Exercise aim. Transcribe all the entries word for word, but omit the images.

Rows.
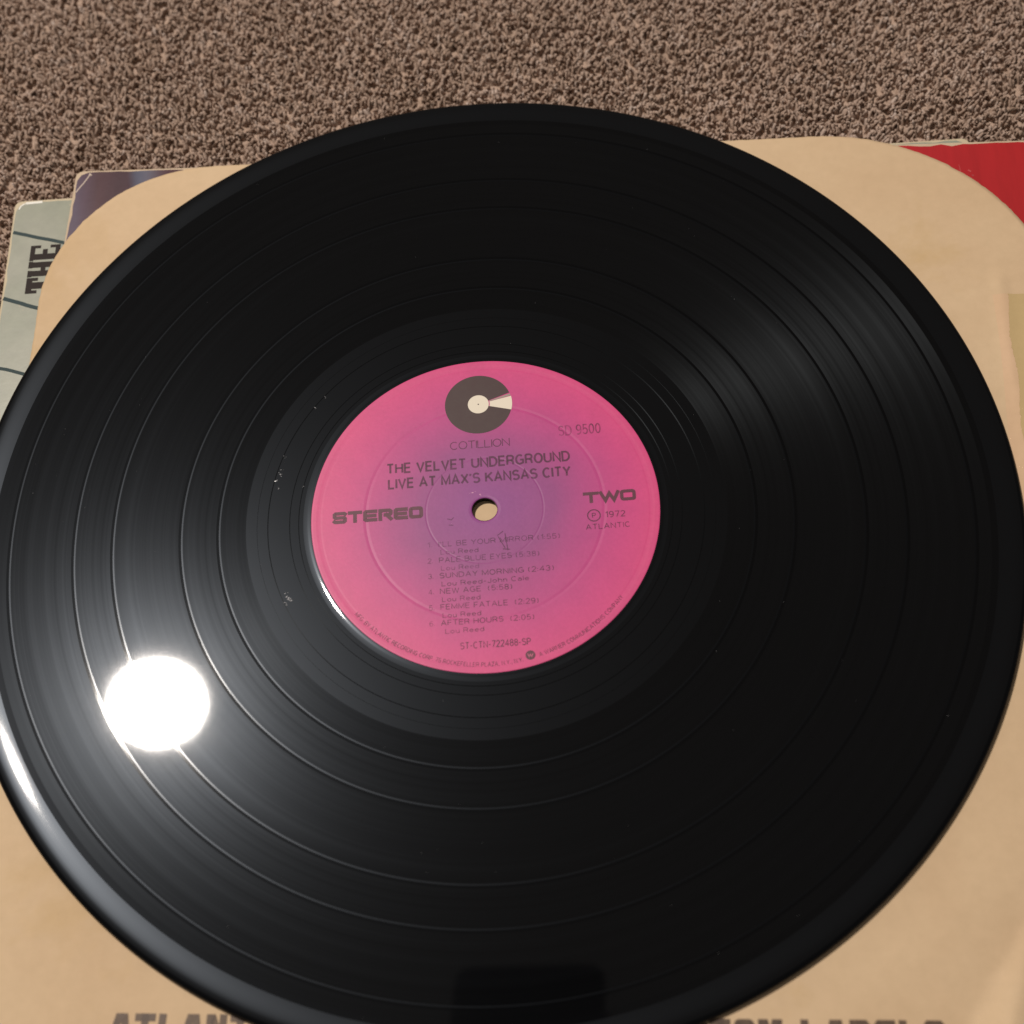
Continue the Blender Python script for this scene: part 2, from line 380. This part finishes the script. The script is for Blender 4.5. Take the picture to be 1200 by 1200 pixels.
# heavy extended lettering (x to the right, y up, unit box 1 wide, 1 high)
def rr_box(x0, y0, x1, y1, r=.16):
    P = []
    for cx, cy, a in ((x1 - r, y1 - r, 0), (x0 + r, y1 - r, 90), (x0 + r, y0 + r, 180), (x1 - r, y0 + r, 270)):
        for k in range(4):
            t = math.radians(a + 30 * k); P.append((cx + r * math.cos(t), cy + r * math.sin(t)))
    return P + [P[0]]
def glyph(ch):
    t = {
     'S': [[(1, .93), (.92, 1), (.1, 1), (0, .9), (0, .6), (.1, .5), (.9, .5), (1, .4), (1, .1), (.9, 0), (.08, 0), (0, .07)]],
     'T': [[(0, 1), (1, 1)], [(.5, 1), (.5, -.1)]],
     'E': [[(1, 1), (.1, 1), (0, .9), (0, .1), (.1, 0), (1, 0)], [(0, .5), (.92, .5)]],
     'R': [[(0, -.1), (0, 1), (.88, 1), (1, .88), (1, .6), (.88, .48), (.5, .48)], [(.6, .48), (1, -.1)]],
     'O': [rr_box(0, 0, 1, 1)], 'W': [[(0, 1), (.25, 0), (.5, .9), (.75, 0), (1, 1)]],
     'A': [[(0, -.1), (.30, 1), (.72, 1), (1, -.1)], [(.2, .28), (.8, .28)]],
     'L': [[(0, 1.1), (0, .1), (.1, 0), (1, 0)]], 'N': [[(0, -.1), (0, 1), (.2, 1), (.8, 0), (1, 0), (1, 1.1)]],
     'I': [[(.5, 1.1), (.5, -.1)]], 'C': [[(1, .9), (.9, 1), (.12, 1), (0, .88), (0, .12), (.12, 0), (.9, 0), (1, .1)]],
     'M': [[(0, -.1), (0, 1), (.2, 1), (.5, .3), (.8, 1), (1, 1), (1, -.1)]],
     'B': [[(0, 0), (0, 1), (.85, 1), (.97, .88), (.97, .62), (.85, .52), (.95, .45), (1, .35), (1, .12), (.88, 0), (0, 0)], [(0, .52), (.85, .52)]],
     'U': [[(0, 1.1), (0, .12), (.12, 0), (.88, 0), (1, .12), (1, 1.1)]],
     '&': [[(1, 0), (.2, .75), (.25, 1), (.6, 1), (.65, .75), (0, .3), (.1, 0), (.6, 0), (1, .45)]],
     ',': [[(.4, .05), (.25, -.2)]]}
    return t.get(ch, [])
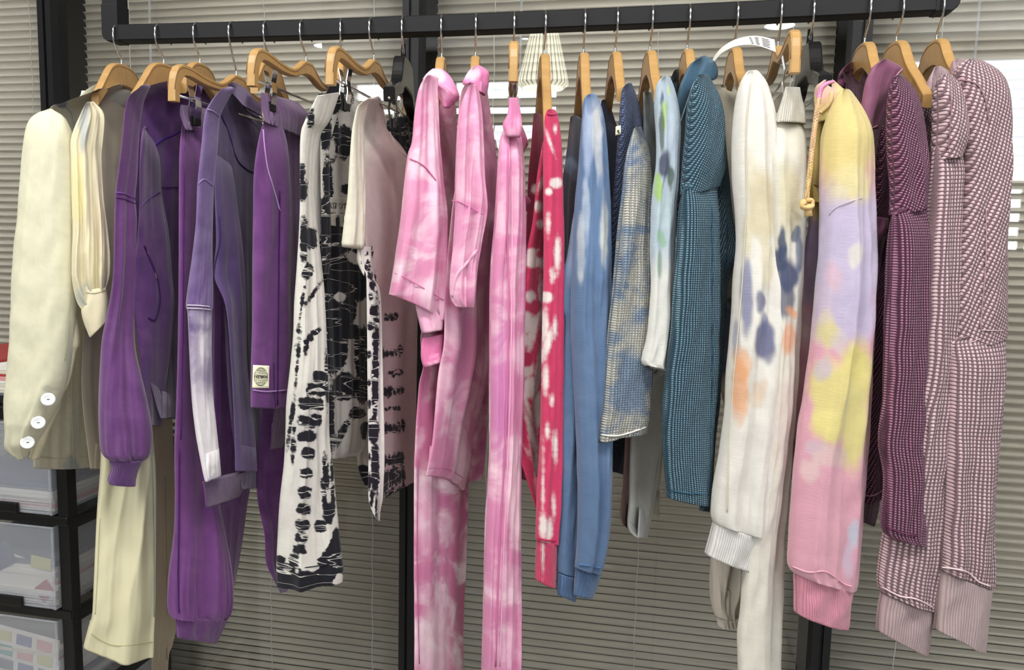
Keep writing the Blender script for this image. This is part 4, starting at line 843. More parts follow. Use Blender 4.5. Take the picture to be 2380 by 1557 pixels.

Full solution.
Continue the Blender Python script for this scene: part 2, from line 380. This part finishes the script. The script is for Blender 4.5. Take the picture to be 1200 by 1200 pixels.
# heavy extended lettering (x to the right, y up, unit box 1 wide, 1 high)
def rr_box(x0, y0, x1, y1, r=.16):
    P = []
    for cx, cy, a in ((x1 - r, y1 - r, 0), (x0 + r, y1 - r, 90), (x0 + r, y0 + r, 180), (x1 - r, y0 + r, 270)):
        for k in range(4):
            t = math.radians(a + 30 * k); P.append((cx + r * math.cos(t), cy + r * math.sin(t)))
    return P + [P[0]]
def glyph(ch):
    t = {
     'S': [[(1, .93), (.92, 1), (.1, 1), (0, .9), (0, .6), (.1, .5), (.9, .5), (1, .4), (1, .1), (.9, 0), (.08, 0), (0, .07)]],
     'T': [[(0, 1), (1, 1)], [(.5, 1), (.5, -.1)]],
     'E': [[(1, 1), (.1, 1), (0, .9), (0, .1), (.1, 0), (1, 0)], [(0, .5), (.92, .5)]],
     'R': [[(0, -.1), (0, 1), (.88, 1), (1, .88), (1, .6), (.88, .48), (.5, .48)], [(.6, .48), (1, -.1)]],
     'O': [rr_box(0, 0, 1, 1)], 'W': [[(0, 1), (.25, 0), (.5, .9), (.75, 0), (1, 1)]],
     'A': [[(0, -.1), (.30, 1), (.72, 1), (1, -.1)], [(.2, .28), (.8, .28)]],
     'L': [[(0, 1.1), (0, .1), (.1, 0), (1, 0)]], 'N': [[(0, -.1), (0, 1), (.2, 1), (.8, 0), (1, 0), (1, 1.1)]],
     'I': [[(.5, 1.1), (.5, -.1)]], 'C': [[(1, .9), (.9, 1), (.12, 1), (0, .88), (0, .12), (.12, 0), (.9, 0), (1, .1)]],
     'M': [[(0, -.1), (0, 1), (.2, 1), (.5, .3), (.8, 1), (1, 1), (1, -.1)]],
     'B': [[(0, 0), (0, 1), (.85, 1), (.97, .88), (.97, .62), (.85, .52), (.95, .45), (1, .35), (1, .12), (.88, 0), (0, 0)], [(0, .52), (.85, .52)]],
     'U': [[(0, 1.1), (0, .12), (.12, 0), (.88, 0), (1, .12), (1, 1.1)]],
     '&': [[(1, 0), (.2, .75), (.25, 1), (.6, 1), (.65, .75), (0, .3), (.1, 0), (.6, 0), (1, .45)]],
     ',': [[(.4, .05), (.25, -.2)]]}
    return t.get(ch, [])
Keep writing the Blender script for this image. This is part 4, starting at line 843. More parts follow. Use Blender 4.5. Take the picture to be 2380 by 1557 pixels.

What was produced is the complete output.